Il est important de rappeler que la qualité de l’air intérieur est déjà dégradée par de nombreux polluants (formaldéhyde, COV, phtalates). L’ajout de meubles issus de palettes traitées vient alourdir ce cocktail chimique.

Quelles précautions si vous souhaitez recycler des palettes ?

Si vous êtes tenté par l’aventure du mobilier en palettes, quelques recommandations s’imposent :

  • Vérifiez les marquages : privilégiez les palettes marquées HT (Heat Treated), qui indiquent un traitement thermique sans produits chimiques. Évitez les palettes marquées MB (Methyl Bromide), désormais interdites mais encore présentes dans les circuits de récupération.
  • Évitez les palettes tachées ou odorantes, qui peuvent avoir été contaminées par des produits chimiques durant leur utilisation.
  • Poncez et aérez longuement le bois avant de l’introduire dans le logement.
  • Scellez la surface avec un vernis ou une peinture à faible émission de COV, afin de limiter le relargage de substances.
  • Privilégiez une utilisation extérieure (salon de jardin, bacs de culture) plutôt qu’en intérieur clos.

Conclusion : le mobilier en bois de palette, une fausse bonne idée pour l’intérieur

Le mobilier en palettes incarne une démarche créative et écologique séduisante. Mais il convient de ne pas négliger son versant sanitaire.

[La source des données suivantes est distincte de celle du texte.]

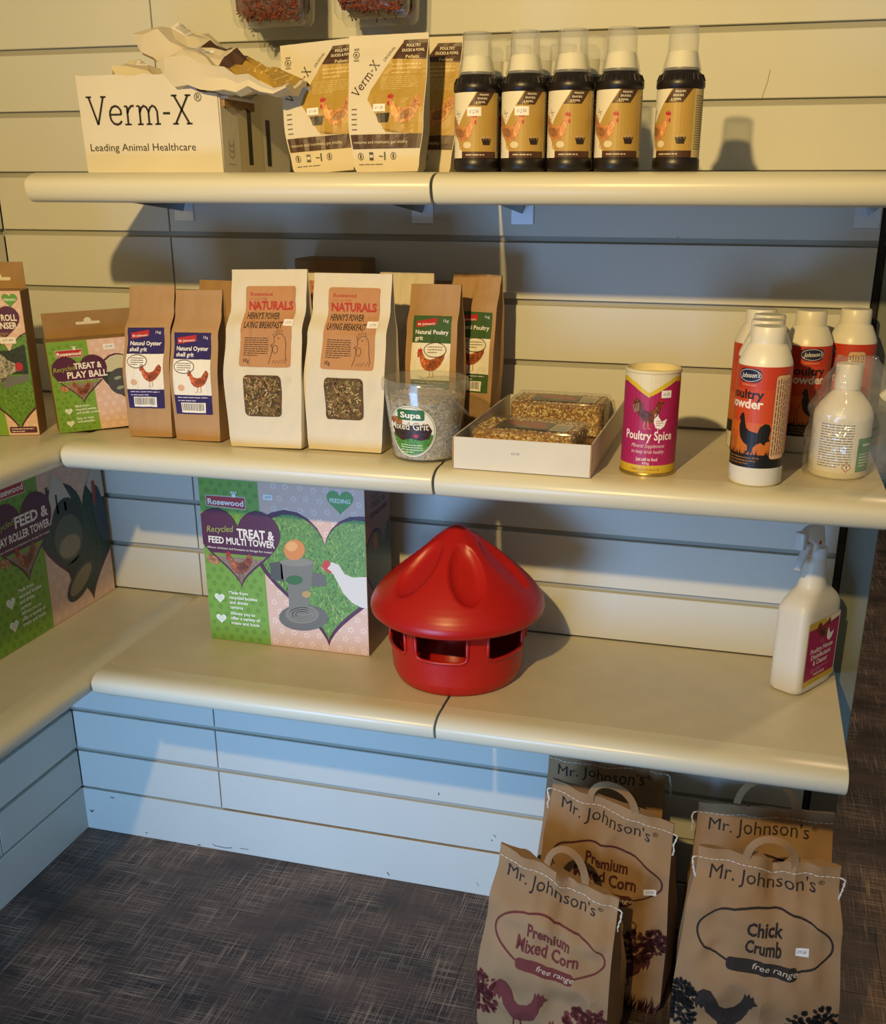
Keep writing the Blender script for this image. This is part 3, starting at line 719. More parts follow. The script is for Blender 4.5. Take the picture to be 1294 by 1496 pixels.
def small_heart(a, cx, cy, s, split, l1, l2, rec, seed=1):
    """maroon heart: title above, a strip with a brown hen below"""
    H_ = heart(cx, cy, s, 44); a.poly(H_, MAR, 11)
    Hi = halfplane(heart(cx, cy, s*.94, 44), split-s*.04); a.poly(Hi, '#7c9a3a', 12); Hi = halfplane(heart(cx, cy, s*.94, 44), split-s*.12); a.poly(Hi, (*lin('#8f7868')[:3], .35), 13)
    f = lambda p: [(x, y) for x, y in p]
    k = s*.70; x0, y0 = cx-s*.36, cy-s*.90
    a.hen(x0, y0, k, '#8e4a26', L=14, sp=.8, legs='#6a4a30')
    a.poly(ell(cx-s*.66, cy-s*.46, s*.17, s*.10, 14, -.4), (*lin('#b07a52')[:3], .7), 14)
    a.text(l1, *rec[0], '#efe6dc', 13, .035); a.text(l2, *rec[1], '#efe6dc', 13, .03)
    a.text('Recycled', *rec[2], '#a9b548', 13, shear=.25, rot=.08)
    a.text('Allows chickens and bantams to forage for treats!', *rec[3], '#e6dccf', 13, .01)
def grass(a, x0, y0, x1, y1, n, cols, L, seed, ln=.012):
    rd = random.Random(seed)
    for i in range(n):
        x, y = rd.uniform(x0, x1), rd.uniform(y0, y1); an = rd.uniform(.5, 2.6); l = ln*rd.uniform(.5, 1.2); c = rd.choice(cols)
        yield (x, y, an, l, c)
def inside(pts, x, y):
    r = False; j = len(pts)-1
    for i in range(len(pts)):
        if (pts[i][1] > y) != (pts[j][1] > y) and x < (pts[j][0]-pts[i][0])*(y-pts[i][1])/(pts[j][1]-pts[i][1])+pts[i][0]: r = not r
        j = i
    return r
def photo_heart(a, cx, cy, s, base, cols, L, seed, n=260, ln=.012, border=.95):
    cheart(a, cx, cy, s, MAR, L); Hi = heart(cx, cy, s*border, 44); a.poly(Hi, (*lin(base)[:3], .5), L+1)
    for x, y, an, l, c in grass(a, cx-s, cy-s, cx+s, cy+s*.75, n, cols, L, seed, ln):
        e = (x+l*math.cos(an), y+l*math.sin(an))
        if inside(Hi, x, y) and inside(Hi, *e):
            a.tri([(x-l*.06, y), (x+l*.06, y), e], [(0, 1, 2)], lin(c), L+2)
    return Hi
def carton(name, label, loc, rz, W, H, Dp, side_col=CARD, group=None, art=None, flap=None, cat='box'):
    t = thing(name, label, cat, loc, rz, group)
    box('carton_body', (0, W, 0, Dp, 0, H), side_col, t, .0008)
    if art: art.build('printed_front', lambda x, y, n: Vector((x, -n-.0003, y)), t, clip=(.0004, .0004, W-.0004, H-.0004))
    return t
# multi tower carton on the lowest shelf
W, H = .307, .335
a = Art(); a.rect(0, 0, W, H, PNK, 1); a.poly([(0, 0), (.119, 0), (.112, H), (0, H)], GRN, 2)
flowers(a, .12, .0, W, H, '#e9d3c6', 2, .024, 3); flowers(a, 0, 0, .112, H, '#57822a', 3, .018, 4)
logo(a, .012, .254, .076, .021)
q = lambda px, y: (.149+(px-409)*.00125-(y-765)*.0001, .233-(y-765)*.00128+(px-409)*.00012)
photo_heart(a, .232, .156, .137, '#64903a', ['#76a03c', '#94b850', '#4a7426', '#a9c465', '#3a5c22', '#b9c878'], 3, 8, 1500, .013, .925)
a.poly([q(449+38*math.cos(k/3), 903+20*math.sin(k/3)) for k in range(19)], '#6a665c', 6)      # dish
a.poly([q(447+26*math.cos(k/3), 898+14*math.sin(k/3)) for k in range(19)], '#85806f', 7)
for k in range(3): a.line([q(447+(20-5*k)*math.cos(j/3), 898+(10.5-3*k)*math.sin(j/3)) for j in range(19)], .0009, '#5c584e', 8)
a.poly([q(*p) for p in ((412, 818), (462, 822), (459, 850), (456, 896), (432, 904), (427, 890), (424, 850), (414, 845))], '#7d786a', 8)
a.poly([q(*p) for p in ((396, 822), (414, 820), (418, 850), (398, 845))], '#55524a', 8); a.poly([q(*p) for p in ((461, 835), (481, 840), (482, 856), (460, 856))], '#6b675c', 8)
a.poly([q(437+25.5*math.cos(k/3), 821+6*math.sin(k/3)) for k in range(19)], '#8d8878', 9); a.poly([q(434+13*math.cos(k/3), 847+7*math.sin(k/3)) for k in range(19)], '#3c6a2c', 9)
a.poly([q(453+7*math.cos(k/3), 868+5*math.sin(k/3)) for k in range(19)], '#b79a55', 9)
a.poly([q(433+16*math.cos(k/3), 803+15*math.sin(k/3)) for k in range(19)], '#d98a3c', 10); a.poly([q(429+9*math.cos(k/3), 798+7*math.sin(k/3)) for k in range(19)], '#e8ad62', 11)
a.poly([q(*p) for p in ((473, 829), (480, 824), (490, 821), (500, 825), (509, 838), (521, 843), (545, 842), (545, 888), (536, 887), (522, 880), (508, 866), (499, 850), (492, 838), (484, 835))], '#dcd8d0', 7)
a.poly([q(*p) for p in ((474, 828), (478, 819), (484, 818), (488, 824), (483, 830), (491, 836), (487, 837), (480, 833))], '#c63c2e', 9)
small_heart(a, .070, .192, .0800, .172, 'TREAT &', 'FEED MULTI TOWER', [(.068, .201, .071, .0165), (.012, .187, .127, .0125), (.010, .206, .050, .012), (.008, .1765, .125, .004)])
bullets(a, .024, (.092, .052), BUL, .010, .0062, .0094, .07)
cheart(a, .263, .281, .024, '#5d9a35', 4); a.text('FEEDING', .263, .278, .037, .0075, '#eef0e2', 5, .02, align='c')
a.price(.122, .273, .018, .010, '£29.99')
mt = carton('feeder_carton', 'large green and pink hen feeder carton standing left of the red feeder', (.466, -.187, Z3+.0005), 0.0, W, H, .128, CARD, None, a)
a = Art(); a.rect(0, 0, .127, H, '#8f6f5c', 1); cheart(a, .09, .15, .10, MAR, 2); cheart(a, .09, .15, .092, (*lin('#55603c')[:3], .7), 3)
a.text('TREAT &', .03, .262, .07, .011, '#4a1f33', 3, .02); a.text('FEED MULTI TOWER', .025, .246, .085, .010, '#4a1f33', 3, .02)
a.poly(ell(.045, .20, .012, .016, 14), '#9a6a3c', 5); a.text('Recycled', .03, .278, .05, .009, '#4a1f33', 3)
a.build('printed_side', lambda x, y, n: Vector((W+n+.0003, x, y)), mt, clip=(.0004, .0004, .1276, H-.0004))
# roller tower carton on the side shelf
W, H = .39, .335; bx0 = -.402
a = Art(); a.rect(0, 0, W, H, PNK, 1); gx = .190; a.poly([(0, 0), (gx-.006, 0), (gx+.003, H), (0, H)], GRN, 2)
flowers(a, gx, 0, W, H, '#e6cfc4', 2, .026, 3); flowers(a, 0, 0, gx-.01, H, '#57822a', 3, .02, 4)
logo(a, .070, .272, .088, .024)
hh = photo_heart(a, .316, .155, .142, '#243f30', ['#2f5538', '#1c3326', '#41663f', '#4f7350'], 3, 9, 700, .014)
a.poly([(.20, .19), (.235, .285), (.262, .262), (.285, .222), (.29, .20)], '#c9c3b8', 6)
for i in range(3): a.rect(.213+.024*i, .205, .219+.024*i, .262-.02*i, '#2a3a34', 7)
a.poly([(.335, .235), (.36, .27), (.385, .29), (.39, .20), (.36, .20)], '#c9c3b8', 6)
a.poly([(x, y) for x, y in ell(.262, .165, .05, .065, 24)], '#2c3230', 7); a.poly(ell(.262, .152, .043, .045, 24), '#4d5a4a', 8); a.poly(ell(.262, .135, .033, .022, 18), '#8f8468', 9)
a.poly([(.245, .10), (.29, .11), (.285, .04), (.262, .03)], '#1d2422', 7); a.poly(ell(.282, .058, .052, .026, 24, .5), '#39403a', 8); a.poly(ell(.282, .060, .042, .017, 24, .5), '#8a7c5c', 9)
a.poly([(.345, .19), (.352, .225), (.360, .232), (.372, .222), (.39, .17), (.39, .10), (.372, .11), (.355, .14)], '#3a4854', 7); a.poly([(.350, .20), (.352, .24), (.362, .238), (.36, .21), (.354, .185)], '#a8452c', 9)
small_heart(a, .135, .20, .086, .176, 'FEED &', 'PLAY ROLLER TOWER', [(.117, .214, .094, .020), (.058, .192, .153, .015), (.055, .218, .058, .012), (.058, .180, .15, .0045)])
bullets(a, .078, (.098, .055), BUL, .012, .0072, .0108, .08)
cheart(a, .345, .312, .022, '#5d9a35', 4)
t = thing('feeder_carton', 'large green and pink roller tower carton on the side shelf in the corner', 'box', (.155, bx0, Z3+.0005), PI/2)
box('carton_body', (0, W, 0, .11, 0, H), CARD, t, .0008)
a.build('printed_front', lambda x, y, n: Vector((x, -n-.0003, y)), t, clip=(.0004, .0004, W-.0004, H-.0004))
# play ball carton with kraft hanger
W, H = .145, .146
a = Art(); a.rect(0, 0, W, H, PNK, 1); a.poly([(0, 0), (.065, 0), (.062, H), (0, H)], GRN, 2)
flowers(a, .065, 0, W, H, '#e9d3c6', 2, .014, 5); flowers(a, 0, 0, .062, H, '#57822a', 3, .011, 6)
logo(a, .012, .121, .041, .0115)
photo_heart(a, .131, .080, .055, '#2c4424', ['#3d5d30', '#22371e', '#6f8f52'], 3, 4, 200, .007); a.poly(halfplane(heart(.131, .080, .052, 40), .092, False), '#c9c4a0', 6)
a.poly(ell(.108, .075, .022, .022, 24), '#4b4a4a', 7)
for dx, dy in ((-.006, .006), (.008, .008), (-.004, -.010), (.010, -.006)): a.poly(ell(.108+dx, .075+dy, .006, .0028, 12, .2), '#8fa083', 8)
small_heart(a, .045, .0905, .0425, .083, 'TREAT &', 'PLAY BALL', [(.037, .101, .043, .0095), (.025, .087, .062, .0105), (.005, .098, .033, .0075), (.010, .0815, .068, .0026)])
bullets(a, .019, (.040, .020), [('Made from', 'recycled bottles', 'and drinks cartons'), ('Easy to clean', 'and assemble')], .0058, .0036, .0055, .04)
a.price(.086, .128, .018, .009, '£5.49')
t = carton('ball_carton', 'small green and pink play ball carton with kraft hanger, left of the oyster grit bags', (.2985, -.319, Z2+.0005), math.radians(40), W, H, .045, CARD, None, a)
t.rotation_euler = (0, -.03, math.radians(40))
P = [(0, H+.001), (W, H+.001), (W-.006, H+.046), (.006, H+.046)]
hang = wallprism('hanger_flap', [(.003, H), (W-.003, H), (W-.003, H+.040), (W*.5+.022, H+.040), (W*.5+.022, H+.039), (W-.004, H+.039), (W-.004, H+.012), (W*.5+.0005, H+.012), (W*.5+.0005, H+.018), (.5*W+.014, H+.018), (.5*W+.014, H+.0225), (.5*W+.004, H+.0225), (.5*W+.004, H+.026), (W*.5-.004, H+.026), (.5*W-.004, H+.0225), (.5*W-.014, H+.0225), (.5*W-.014, H+.018), (W*.5-.0005, H+.018), (W*.5-.0005, H+.012), (.004, H+.012), (.004, H+.040), (W*.5-.022, H+.040), (W*.5-.022, H+.044), (W*.5+.022, H+.044), (W*.5+.022, H+.0401), (.003, H+.0401)][:3]+[(.003, H+.040)], .043, .0445, CARD, t)
a = Art(); c_ = '#d9d2b4'; a.rrect(.5*W-.019, H+.019, .5*W+.019, H+.0235, .002, c_, 1); a.poly(ell(.5*W, H+.0245, .006, .0055, 16), c_, 2); a.build('hanger_slot', lambda x, y, n: Vector((x, .0428-n, y)), t)
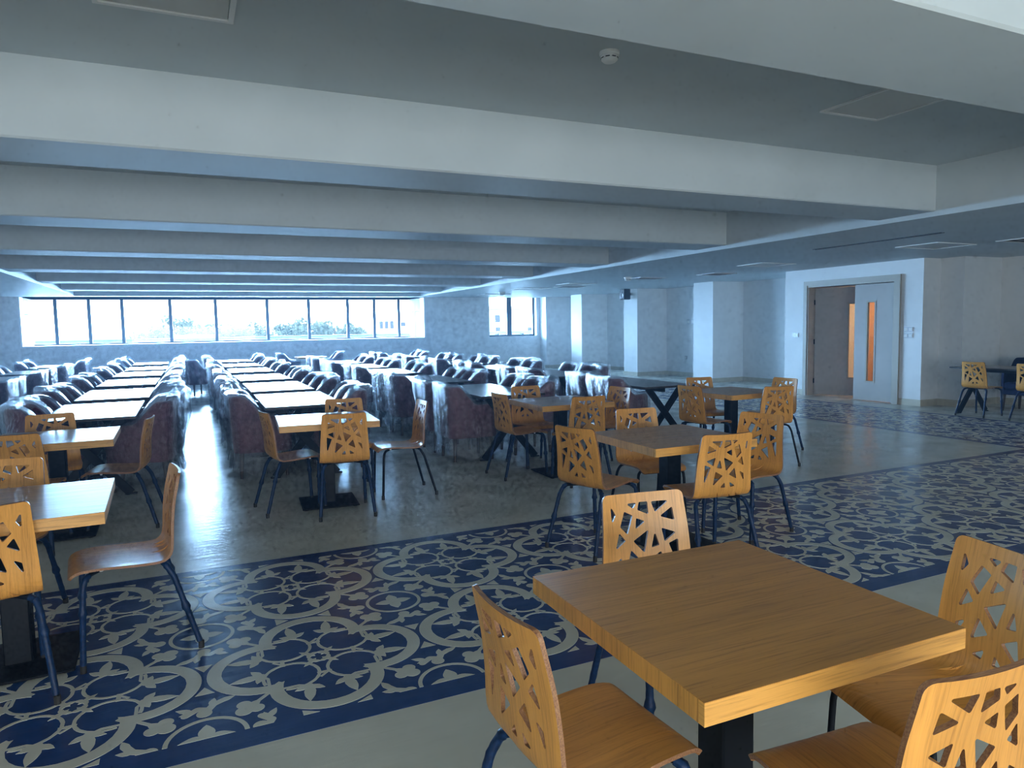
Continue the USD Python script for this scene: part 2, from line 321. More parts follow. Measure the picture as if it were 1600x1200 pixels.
# right wall with pillars, door block
DY0, DY1, DZ = 8.60, 10.52, 2.20
poly = Polygon([(14.2, 23.3), (11.75, 23.3), (11.75, 22.5), (13.1, 22.5), (13.1, 21.3), (12.1, 21.3), (12.1, 20.58), (13.12, 20.58), (13.12, 17.9), (12.0, 17.9), (12.0, 17.2), (13.05, 17.2),
                (13.05, 14.8), (12.1, 14.8), (12.1, 14.05), (13.1, 14.05), (13.1, 11.15), (11.55, 11.15), (11.55, 8.07), (12.0, 8.07), (12.0, 7.66), (13.03, 7.66), (13.03, -5.05), (14.2, -5.05)])
wr = m3.Manifold.extrude(cs(poly), ZS + 0.1).translate((0, 0, -0.05))
wr = wr - m3.Manifold.cube((4, DY1 - DY0, DZ + 0.05)).translate((11.0, DY0, -0.05))
struct('wall_right', wr, 'wall', 'white wall with square pillars on the right side')
bp = poly.buffer(0.012, join_style=2).difference(poly.buffer(-0.03, join_style=2)).difference(sbox(13.6, -6, 15, 24)).difference(sbox(11.0, DY0 - 0.13, 13.0, DY1 + 0.13)).difference(sbox(11, 22.6, 11.8, 24))
struct('baseboard_right', prism(bp, 0, 0.115), 'base', 'beige stone baseboard along the right wall and pillars')
struct('wall_left', bx(XL - WT, XL, YB - WT, YW + 0.3, -0.05, ZS + 0.1), 'wall', 'plain white wall on the left side')
struct('baseboard_left', bx(XL, XL + 0.015, YB, YW, 0, 0.115), 'base', 'beige stone baseboard along the left wall')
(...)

Le bois des palettes, traité pour résister aux contraintes logistiques, est porteur de substances chimiques préoccupantes qui peuvent altérer la qualité de l’air intérieur et exposer les occupants à des risques chroniques.

Ainsi, si l’idée reste pertinente dans une logique d’upcycling et d’aménagement extérieur, elle doit être abordée avec prudence pour un usage intérieur.

Recycler oui, mais pas au détriment de la santé.